La distribution internationale de la souveraineté économique sur les océans nous laissent d'immenses superficies maritimes qu'il faut pouvoir surveiller quand nécessaire, surtout pour en gérer les richesses halieutiques au moment où la ressource disparaît au large de la Métropole.
On voit déjà que par leur désignation même ces territoires passent sous la responsabilité de notre armée de mer.
Dans un second volet nous détaillerons les moyens nécessaires à toutes ces missions. Dans un troisième, l'environnement allié et le format français qui en découle.
Post scriptum : Dissuasion.
Avant de tourner la page, il faut faire un sort à l'arme nucléaire.
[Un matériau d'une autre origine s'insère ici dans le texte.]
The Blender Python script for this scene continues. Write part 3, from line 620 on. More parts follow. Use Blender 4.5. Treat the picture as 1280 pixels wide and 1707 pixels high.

La dissuasion choisie par la France visait à la sanctuarisation de son territoire par la menace de représailles chez l'agresseur sans commune mesure avec le gain stratégique visé par lui en nous attaquant. On peut débattre des heures sur la validité du concept, à défaut de ne l'avoir jamais vu en oeuvre (heureusement). On ne peut non plus décréter que la menace a disparu parce que les délais de développement sont longs et que nul ne sait ce qu'il adviendra sur notre planète surchauffée dans tous les sens du terme.
Incidemment se pose la question de la mise à niveau de cette dissuasion. Bien que de rester en pointe dans ce domaine spécial flatte l'orgueil national, il conviendra de peser le coût de l'actualisation rapporté au principe même de ce déploiement. On dissuade ou pas. Le Hezbollah nous démontre qu'avec des boîtes de conserve emmanchées à la cuisine, on peut terroriser la population d'un agresseur !
Deux choses sont certaines : compte tenu de l'ancienneté des investissements et de la réduction du format dissuasif qui a été durci, l'arsenal atomique est notre arme la moins chère par rapport à l'effet produit. En outre, malgré nos revers économiques et notre situation financière précarisée, il nous garantit le siège permanent au Conseil de Sécurité de l'ONU.
Son inclusion ou son exclusion dans le schéma militaire français est donc un choix de politique étrangère. Il semble qu'il y ait consensus dans la nation pour l'y maintenir.